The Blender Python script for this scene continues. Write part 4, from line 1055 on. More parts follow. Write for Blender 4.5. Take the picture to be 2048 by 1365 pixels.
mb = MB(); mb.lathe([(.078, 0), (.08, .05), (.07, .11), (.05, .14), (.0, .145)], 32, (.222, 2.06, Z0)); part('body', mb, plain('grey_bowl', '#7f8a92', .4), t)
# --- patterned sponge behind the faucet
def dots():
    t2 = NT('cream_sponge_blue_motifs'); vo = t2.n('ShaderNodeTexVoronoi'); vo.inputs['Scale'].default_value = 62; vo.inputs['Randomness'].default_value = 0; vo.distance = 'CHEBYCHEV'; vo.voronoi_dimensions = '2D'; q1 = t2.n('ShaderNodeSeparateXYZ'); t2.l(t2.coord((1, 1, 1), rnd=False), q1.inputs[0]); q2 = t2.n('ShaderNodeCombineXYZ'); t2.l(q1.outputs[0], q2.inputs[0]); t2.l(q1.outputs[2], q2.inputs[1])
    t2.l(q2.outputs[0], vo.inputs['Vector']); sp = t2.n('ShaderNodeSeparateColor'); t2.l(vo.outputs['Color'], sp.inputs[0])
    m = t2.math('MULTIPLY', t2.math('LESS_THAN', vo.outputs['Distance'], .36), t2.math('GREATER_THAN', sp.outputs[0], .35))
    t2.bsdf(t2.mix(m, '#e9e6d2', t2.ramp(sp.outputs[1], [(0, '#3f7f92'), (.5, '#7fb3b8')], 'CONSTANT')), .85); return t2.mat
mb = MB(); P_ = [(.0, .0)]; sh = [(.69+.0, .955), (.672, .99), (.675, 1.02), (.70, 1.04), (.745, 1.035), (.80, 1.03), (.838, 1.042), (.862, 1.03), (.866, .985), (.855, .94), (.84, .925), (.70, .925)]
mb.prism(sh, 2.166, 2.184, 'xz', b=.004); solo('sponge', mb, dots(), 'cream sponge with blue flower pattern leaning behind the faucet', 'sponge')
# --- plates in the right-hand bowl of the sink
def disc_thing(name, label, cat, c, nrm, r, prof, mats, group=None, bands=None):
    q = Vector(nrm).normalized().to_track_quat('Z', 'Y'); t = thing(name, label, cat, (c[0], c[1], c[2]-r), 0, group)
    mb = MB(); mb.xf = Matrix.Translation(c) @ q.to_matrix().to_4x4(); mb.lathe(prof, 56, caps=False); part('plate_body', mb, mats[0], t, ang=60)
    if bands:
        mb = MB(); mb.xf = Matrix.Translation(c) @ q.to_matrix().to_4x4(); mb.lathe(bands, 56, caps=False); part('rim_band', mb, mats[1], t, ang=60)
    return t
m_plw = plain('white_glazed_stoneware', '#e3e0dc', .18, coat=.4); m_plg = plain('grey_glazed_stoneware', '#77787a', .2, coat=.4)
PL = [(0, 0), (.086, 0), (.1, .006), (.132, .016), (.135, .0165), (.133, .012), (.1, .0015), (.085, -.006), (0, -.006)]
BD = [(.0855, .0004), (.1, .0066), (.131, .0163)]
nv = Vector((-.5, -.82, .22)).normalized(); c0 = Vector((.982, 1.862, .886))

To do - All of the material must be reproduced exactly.

Solution -
The Blender Python script for this scene continues. Write part 4, from line 1055 on. More parts follow. Write for Blender 4.5. Take the picture to be 2048 by 1365 pixels.
mb = MB(); mb.lathe([(.078, 0), (.08, .05), (.07, .11), (.05, .14), (.0, .145)], 32, (.222, 2.06, Z0)); part('body', mb, plain('grey_bowl', '#7f8a92', .4), t)
# --- patterned sponge behind the faucet
def dots():
    t2 = NT('cream_sponge_blue_motifs'); vo = t2.n('ShaderNodeTexVoronoi'); vo.inputs['Scale'].default_value = 62; vo.inputs['Randomness'].default_value = 0; vo.distance = 'CHEBYCHEV'; vo.voronoi_dimensions = '2D'; q1 = t2.n('ShaderNodeSeparateXYZ'); t2.l(t2.coord((1, 1, 1), rnd=False), q1.inputs[0]); q2 = t2.n('ShaderNodeCombineXYZ'); t2.l(q1.outputs[0], q2.inputs[0]); t2.l(q1.outputs[2], q2.inputs[1])
    t2.l(q2.outputs[0], vo.inputs['Vector']); sp = t2.n('ShaderNodeSeparateColor'); t2.l(vo.outputs['Color'], sp.inputs[0])
    m = t2.math('MULTIPLY', t2.math('LESS_THAN', vo.outputs['Distance'], .36), t2.math('GREATER_THAN', sp.outputs[0], .35))
    t2.bsdf(t2.mix(m, '#e9e6d2', t2.ramp(sp.outputs[1], [(0, '#3f7f92'), (.5, '#7fb3b8')], 'CONSTANT')), .85); return t2.mat
mb = MB(); P_ = [(.0, .0)]; sh = [(.69+.0, .955), (.672, .99), (.675, 1.02), (.70, 1.04), (.745, 1.035), (.80, 1.03), (.838, 1.042), (.862, 1.03), (.866, .985), (.855, .94), (.84, .925), (.70, .925)]
mb.prism(sh, 2.166, 2.184, 'xz', b=.004); solo('sponge', mb, dots(), 'cream sponge with blue flower pattern leaning behind the faucet', 'sponge')
# --- plates in the right-hand bowl of the sink
def disc_thing(name, label, cat, c, nrm, r, prof, mats, group=None, bands=None):
    q = Vector(nrm).normalized().to_track_quat('Z', 'Y'); t = thing(name, label, cat, (c[0], c[1], c[2]-r), 0, group)
    mb = MB(); mb.xf = Matrix.Translation(c) @ q.to_matrix().to_4x4(); mb.lathe(prof, 56, caps=False); part('plate_body', mb, mats[0], t, ang=60)
    if bands:
        mb = MB(); mb.xf = Matrix.Translation(c) @ q.to_matrix().to_4x4(); mb.lathe(bands, 56, caps=False); part('rim_band', mb, mats[1], t, ang=60)
    return t
m_plw = plain('white_glazed_stoneware', '#e3e0dc', .18, coat=.4); m_plg = plain('grey_glazed_stoneware', '#77787a', .2, coat=.4)
PL = [(0, 0), (.086, 0), (.1, .006), (.132, .016), (.135, .0165), (.133, .012), (.1, .0015), (.085, -.006), (0, -.006)]
BD = [(.0855, .0004), (.1, .0066), (.131, .0163)]
nv = Vector((-.5, -.82, .22)).normalized(); c0 = Vector((.982, 1.862, .886))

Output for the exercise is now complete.